The owner of M/V Dali, the ship that brought down Baltimore's Key Bridge, declared general average, so owners of the containers on board will have to pay to get them back. Photo: Port of Virginia

Ship That Struck Key Bridge in Norfolk, Owners of Containers Aboard Must Pay Up

It felt surreal to many to see the container ship Dali pass back through the site where the Key Bridge collapsed into mangled steel, then travel under the Bay Bridge on its way down the Bay.

But business moves forward, so M/V Dali must unload the containers that survived the crash, filled with cargo that clients have been waiting on for months. This will happen at the Port of Virginia in Norfolk.

But it will not come cheap for the owners of those containers, as the maritime law of general average dictates that everyone with cargo on board must help shoulder the cost of cargo destroyed by the impact of the Key Bridge.

The ship arrived at Virginia International Gateway early Tuesday morning. The first step was to unload about 1,700 containers, then the Dali was to be moved across the Norfolk Harbor to Pier 3 at Norfolk International Terminals. Finally, the ship will undergo repairs.

The Dali‘s owner, Grace Ocean Private Ltd., declared general average a few weeks after the Key Bridge disaster. It means that the owners of the cargo on board will have to pay significant additional costs to get their containers back. In this case, general average adjusters have determined that owners will have to pay 55 percent of the value of their cargo in order to get it back. They’ll have to post a cash bond to pick up their stuff. If an owner doesn’t post bond for their containers/cargo, the items will be auctioned off.

If it sounds unfair, that may be because general average is an ancient “law of the sea” from the 19th century. The premise is that when the ship’s owner has suffered extreme financial loss, in order to save the cargo that belongs to other people, the ship’s owner has a right to be compensated for the loss.

In this case, general average adjusters determined that the Dali was worth $90 million before the disaster and is now worth only about $43 million. As maritime law expert and Annapolis admiralty attorney Todd Lochner explains to Chesapeake Bay Magazine, adjusters also factor in the cost of salvage, which was complicated and lengthy considering that a massive part of the Key Bridge was laying across the ship’s bow for weeks.

A letter dated June 21 was sent to all agents and people receiving the goods that were aboard the Dali, notifying them that general average was set at 55%. That means, for example, that if a container owner had $1 million in cargo to retrieve from the ship, the owner would have to pay $550,000 just to get their cargo back.

It’s certainly not the first time general average has been invoked. Lochner points out, however, just how high the percentage is. For comparison, when general average was declared in the grounding of Ever Forward just outside the Patapsco River, it was only set at 8 percent.

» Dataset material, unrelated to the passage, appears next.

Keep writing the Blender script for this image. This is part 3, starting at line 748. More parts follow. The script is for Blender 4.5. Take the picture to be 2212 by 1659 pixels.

Meanwhile, the Dali remains in Norfolk.

The Port of Virginia, along with providing an unloading point and repair yard, took on several of Baltimore’s commercial cruise departures and arrivals when cruise ships were unable to reach the Baltimore Cruise Terminal this spring.

“We were able to help out a neighbor in a time of need and did so without a second thought or an impact on our service levels,” said Stephen Edwards, CEO and Executive of the Virginia Port Authority. “Now, Mid-Atlantic trade is returning to its normal pattern and this is a positive development. The reopening of the Port of Baltimore is great news for the industry and businesses and people who rely on that key port.”